Do baú das coisas que não aconteceram

Entrevista para Cosmopolitan, a propósito do “sincericídio”

A verdade e nada mais do que a verdade

(“e que Deus me ajude”, acrescentam os americanos, frente ao juiz)
P: O que é dizer a verdade?
Te respondo com a pergunta-resposta de Pilatos: “o que é a verdade?” (a de Jesus?, a do Sinedrim?, a da lei romana?)
P: Qual é a importância das mentiras “brancas”, do traquejo social (comunicação não é confessionário) :  até onde dizer a verdade?
A chave aqui é “comunicação”: a minha fala depende daquele a quem me dirijo, não de uma noção abstrata de verdade. Por exemplo, vc acabou de voltar do salão e me pergunta: “o que achou do corte que o Wellington me fez?”, e acrescenta: “seja sincero”. Não precisa de um gênio para sacar que a resposta está incluída na pergunta. Mas não apenas neste caso, sempre está. Se eu prestar atenção à pergunta, sempre saberei o que responder, porque toda pergunta carrega a sua própria resposta.
P: Que motivos levam uma pessoa a “sincericidar-se”? Pode existir uma relação entre a culpa cristã e a compulsão por dizer a verdade?
Se prestamos atenção às palavras (e eu presto muita atenção às palavras, até por dever de ofício), assim como homicídio quer dizer “matar um homem” e suicidio “matar a si próprio”, sincericídio deveria querer dizer “acabar com a sinceridade”, ou seja, mentir… Mas, não!, quer dizer fazer-se odiar por ter dito a verdade para alguém que preferiria permanecer enganado. Então, sincericídio em realidade é um suicidio que se comete em nome da verdade. É, contudo, mais complicado que isso, porque alguém que sempre (grifo) diz a verdade, tipo “por princípio”, embora se ampare no imperativo categórico kantiano, no mandamento cristão, ou na moral social para justificar-se, não sabe que está, antes de mais nada, satisfazendo a sua própria crueldade.
Voltemos à “comunicação”: vc encontra a tua amiga Marcela numa festa, a quem não vê há seis meses e diz: “Oi amiga, quanto tempo! você engordou, né?” Quais são as chances, de um a dez, da Marcela ficar ofendida e te odiar a morte pelo resto da vida? …
Acertou!
E ela está certa em ficar ofendida, porque você não fez outra coisa a não ser satisfazer a tua crueldade invejosa para cima dela. Ou seja, a ofensa dela é a verdade sobre você que a tua pergunta-comentário revela.

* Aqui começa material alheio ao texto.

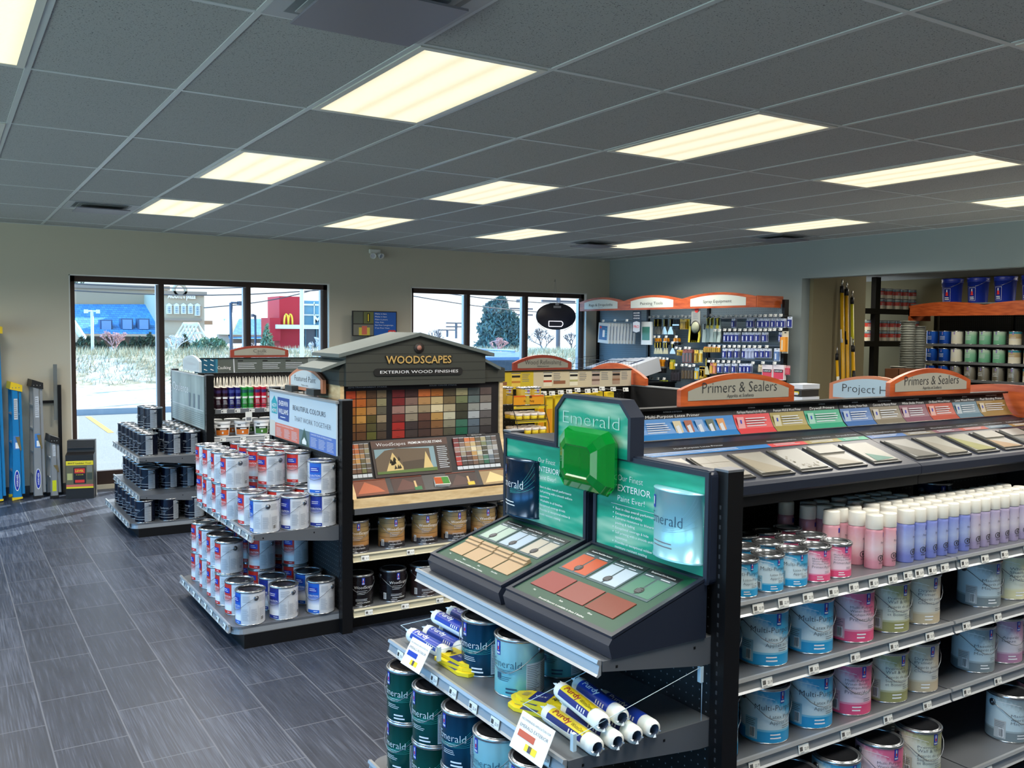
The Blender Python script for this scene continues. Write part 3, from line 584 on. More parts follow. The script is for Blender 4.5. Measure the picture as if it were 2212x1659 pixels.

Mas, atenção, eu não digo que você seja necessariamente uma mulher má, a tua satisfação cruel pode muito bem ser inconsciente para você mesma (a maioria das vezes é). Ou seja, aquela história de que “dizer a verdade não ofende” é uma história para boi dormir.
P: Existiria a sociedade sem mentirinhas sociais?
Outro exemplo de pergunta auto-repondida: “não, claro”.
P: Dicas para evitar o sincericídio: o que pensar antes de dizer algo pra saber se é sincericídio ou não? Em caso de dúvida, que perguntas poderíamos nos fazer pra saber se vale a pena falar uma coisa?
Esta se deduz da minha resposta a “que motivos levam uma pessoa a ser sincericida”, ou seja, o seu ódio inconsciente do outro. O único que poderia dizer sobre isto é que não depende do conteúdo do que vc tem para dizer, mas da tua relação com o  teu interlocutor, na hora de abrir a boca. Conheci uma mulher que foi pega pelo marido, na porta de casa, enquanto era beijada por um amante que se despedia dela. Não tinha a menor intenção de machucar o marido, nem pretendia separar-se dele. Perguntei o que tinha dito para o homem, a respeito daquele flagra, e me respondeu: “disse para ele o que ele queria ouvir, e estamos bem; até diria, melhor que antes.” Os moralistas diriam que ela é uma vagabunda mentirosa; eu digo que ela é alguém que não tem crueldade a ser satisfeita às custas do outro e, sobretudo, que sacou a sabedoria da pergunta de Pilatos.